全体をうなった後は、60cm感覚で溝を切っていきます。
 ここに、30cmおきに落ち葉たい肥をひとつかみずつ置いていきます。落ち葉たい肥は、畑の隅の囲いに積み上げ踏み固めておいたものです。
 さらにその上に、鶏糞を少量、置いていきます。

この日、まいた小麦は地元の在来種とのこと。3粒しか残っていなかったのを地域の方が増やしたもので、名前は特にないそうです。
 普及している品種に比べると、背丈が高くなるなど栽培は難しいとのこと。

 これを指3ほどでつまみ(20粒ほど)、たい肥の上にぱらぱらと落としていきます。これに土をかぶせ、上から鍬で軽く押すようにして小麦の播種作業は終了です。

 最後は、野菜畑の除草作業。
 白菜、ほうれん草、のらぼう菜などが植えられていますが、白菜は虫食いでレース状のものも。施肥が過ぎると虫が増えるそうです。

 日は陰り、肌寒くなってきました。雪虫が舞います。

16時過ぎにこの日の作業は終了。
 青空には見事な飛行機雲(菊花賞のコントレイル、強かったな)。

 次回は12月に開催することとして(日程や詳細なプログラムは追って案内)、この日は解散。早くも暗くなってきました。

 帰途、4名でしごと塾の草創期からお世話になっているFさん宅に立ち寄らせて頂きました。遅い時間だったにもかかわらず、サツマイモや大根葉の煮物等で歓待して下さいました。
 イノシシや猿の被害が酷くなっている等のお話も。

 駅まで送って下さったみっきーさんと別れ、18時19分の立川行きにぎりぎり間に合いました。残った3人で、八王子で夕食をとっていくことに。

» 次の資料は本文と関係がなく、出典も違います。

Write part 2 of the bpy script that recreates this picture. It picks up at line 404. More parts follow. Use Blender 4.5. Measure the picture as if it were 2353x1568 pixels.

京王線めじろ台駅に近いマンション1階にある「あじなお」は、食材や生産者にこだわった「だし」のお店。
 壁には生産者のカヤ写真等のパネル。

 だしの和食・おまかせコースを頂きました。
 桧原産マイタケの土瓶蒸し、放牧豚や胡麻豆腐の盛合せ、八王子産マコモダケ入り飛竜頭、鰯と野菜の天ぷら(自家製白だしで頂きます)、だし茶漬け、甘酒のデザートなど。有機芋の焼酎など、飲み物のメニューも豊富です。
 優しい味で、心から堪能しました。ご馳走様でした。

 身体も心もお腹も満たされました。帰りの電車ではうとうと。